The counting rule for data from 1960 to 1982 was based on final court appearances, not individuals, or proven offenders. Data for 1983 was reported according to a different counting rule, idiosyncratic to the time series, and has been excluded from the trend analysis for this reason. From 1984 to 1987 unpublished data for finalised court appearances was extracted from the Children’s Court collection. Data from 1988 to 1990 is based on a slightly different set of counting rules, namely proven offenders for criminal matters and proven matters for welfare offences. This data is not directly comparable to the rest of the time series and has been excluded from the analysis of trends in crime rates, although included in Figure 1. Unpublished data from 1991 to 2004 for finalised court appearances by criminal matters is comparable to data collected from 1960 to 1982 and between 1984 and 1987. The author gratefully acknowledges the assistance of the New South Wales Department of Juvenile Justice for providing unpublished data disaggregated by sex from 1990-1991 to 2003-2004. More recent data has been sourced from NSW Children’s Court Statistics, published by the NSW Bureau of Crime Statistics and Research.

[5] In terms of changes in specific offences over this period, the study concluded: ‘Female participation in specific offences changed over this time, with significantly more females being proceeded against for breaching judicial orders, committing assault, liquor offences and offensive behaviour as well as maliciously damaging property ...The number of juvenile female offenders increased by more than a third whereas for juvenile males the increase was less than a tenth. Trends in offending by juvenile females mirrored those of all females, with the exception of shoplifting...’ (Holmes, 2010: 10).

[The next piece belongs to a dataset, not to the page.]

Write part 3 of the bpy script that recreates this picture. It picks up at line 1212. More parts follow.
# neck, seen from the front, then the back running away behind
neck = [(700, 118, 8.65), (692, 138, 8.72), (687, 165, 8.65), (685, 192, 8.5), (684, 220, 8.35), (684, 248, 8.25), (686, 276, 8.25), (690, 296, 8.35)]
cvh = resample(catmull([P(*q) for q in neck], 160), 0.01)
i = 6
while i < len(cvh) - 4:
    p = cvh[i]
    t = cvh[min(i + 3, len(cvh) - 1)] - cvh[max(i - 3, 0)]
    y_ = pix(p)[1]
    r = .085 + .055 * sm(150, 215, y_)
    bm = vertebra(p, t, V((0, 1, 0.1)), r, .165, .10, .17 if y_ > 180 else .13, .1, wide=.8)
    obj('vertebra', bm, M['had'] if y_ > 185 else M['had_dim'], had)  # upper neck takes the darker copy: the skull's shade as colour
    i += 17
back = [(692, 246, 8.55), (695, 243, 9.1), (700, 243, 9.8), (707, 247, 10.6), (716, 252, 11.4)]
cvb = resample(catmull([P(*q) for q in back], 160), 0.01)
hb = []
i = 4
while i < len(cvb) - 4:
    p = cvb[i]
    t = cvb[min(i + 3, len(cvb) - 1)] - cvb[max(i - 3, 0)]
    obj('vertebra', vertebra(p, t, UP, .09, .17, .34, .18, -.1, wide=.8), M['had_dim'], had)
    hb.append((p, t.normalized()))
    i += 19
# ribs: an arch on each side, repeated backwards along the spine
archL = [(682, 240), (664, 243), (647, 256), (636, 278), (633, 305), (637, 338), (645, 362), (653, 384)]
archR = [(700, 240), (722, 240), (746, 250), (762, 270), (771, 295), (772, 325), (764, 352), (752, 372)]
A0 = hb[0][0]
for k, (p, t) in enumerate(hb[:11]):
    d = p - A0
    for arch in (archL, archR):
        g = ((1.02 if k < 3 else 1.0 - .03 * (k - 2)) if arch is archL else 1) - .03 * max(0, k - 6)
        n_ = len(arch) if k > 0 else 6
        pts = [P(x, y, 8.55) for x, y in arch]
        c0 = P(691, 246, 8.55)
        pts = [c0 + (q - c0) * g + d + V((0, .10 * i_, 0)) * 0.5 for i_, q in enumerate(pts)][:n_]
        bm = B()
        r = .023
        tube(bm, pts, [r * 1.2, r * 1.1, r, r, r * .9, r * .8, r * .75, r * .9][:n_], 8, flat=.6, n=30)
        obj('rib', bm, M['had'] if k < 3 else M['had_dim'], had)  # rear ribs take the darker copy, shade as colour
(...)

[6] There is evidence to suggest that the victims of girls’ violence are mostly other girls. According to the Australian Crime Victim Survey, young people bear the greatest risk of being the victim of an assault. While young males aged between 15 and 24 have the highest risk of victimisation, young females aged 15-19 are more likely to know their attacker and to have been assaulted by a friend or family member, compared to male victims who at a greater risk of being attacked by a stranger (House of Representatives Inquiry into Youth Violence 2010: 20-21, Table 2.2). For young women aged 20-24, the offender was more likely to be a partner or an ex-partner rather than a friend or family member. This gender difference provides a clue into not only the patterns of victimisation but also the patterns of offending, with young women being assaulted predominantly by their friends or peers during early adolescence and, as they grow older, by their partners or ex-partners.

[7] In the 1990s, scholars argued that young women were increasingly engaged in drug-related violence as a result of their increased involvement in the illicit drug economy (Maher 1997).

[8] According to the ABS data, overall, 70% of boys and 56% of girls participate in sport but there are significant gender differences in the patterns of participation. Between 2003 and 2009, girls participation rate in martial arts had grown slightly from 3.6 % to 3.7% compared to 6.2% to 7.5% for boys; and, for Australian Rules football, from 0.7% to 0.9% for girls compared to 13.6% to 16% for boys (ABS 2011). Interestingly between 2003 and 2009, the participation of girls in skateboarding and rollerblading increased from 16.9% to 42.4% compared to 28.5% to 58.9% for boys (ABS 2011 Cat 41560.0). There were some differences in counting rules that account for some of the change.

[9] Some researchers have argued that, as girls moved their subcultures from the privacy of their bedroom to the public world of the street, they too would come to the attention of police in the same way as boys for their increased participation in delinquent youth subcultures (McRobbie and Garber 1991). More recent research on girls’ participation in gangs and youth subcultures confirms that girls in these gangs do indeed participate actively in violence between members mostly. (Mullins and Miller 2008)

[10] See Castello 2010; Fewster 2010; Hickley 2009; Noone and McDougall 2010.

[11] According to a recent on-line survey of 1,037 13-17 year-olds in America, nine out of ten use social networking; three out of four have a social network profile; one in five has a twitter account (Common Sense Media 2012: 9); and eight out of ten have a mobile phone (Common Sense Media 2012: 20). While the majority reported that social networking was mostly a positive experience, girls especially responded that they felt anxious about photos of themselves being posted onto the internet and nearly one third said they wished they lived in a world without Facebook. Interestingly, neither this survey nor the Youth Internet Safety Survey, which has been conducted twice in the US, asked about girls’ use of the internet to promote or inflict harm to other girls. Like the studies of youth violence more generally, which assume that mainly boys engage in physical fighting, girls use of the internet to broadcast fights, fan conflict, promote, incite and reward girl-on-girl violence has been scoped out of these teen internet surveys.

[12] Morrisey (2002) argues that the violent women of interest to feminist socio-legal theorists tend to fall into one of two categories: either victims (such as women who kill partners but are victims of battered wife syndrome); or women who act out violent feminist revenge fantasies against men, such as ‘lesbian vampire killer’ Tracey Wigginton (Morrissey 2002). Hence violent women who are sadists, rapists and murderers or otherwise wilful participants in violence, especially against other younger women, tend to be absent from feminist discourse and analysis, such as in the cases of Catherine Birnie and Valmae Beck, two Australian women convicted of rape and murder of young women who they had abducted with their male partners. Morrisey argues that these cases test the limit of feminist theory (Morrissey 2002).

[13] In a similar vein, Peter’s study of women who sexually abuse their daughters argues that maternal sexual abuse has been located outside understandings of femininity and motherhood (Peter 2006). This leads to simplistic portrayals of the crime which distort the seriousness and contexts of the female sexual abuse, leaving victims invisible and lacking in credibility, recognition and support from public and professional agencies (Peter 2006: 284). While some violent women (and men for that matter) may have experienced violent victimisation and social or economic disadvantages, women can simultaneously be victims and victimisers (Allen 1998; Peter 2006).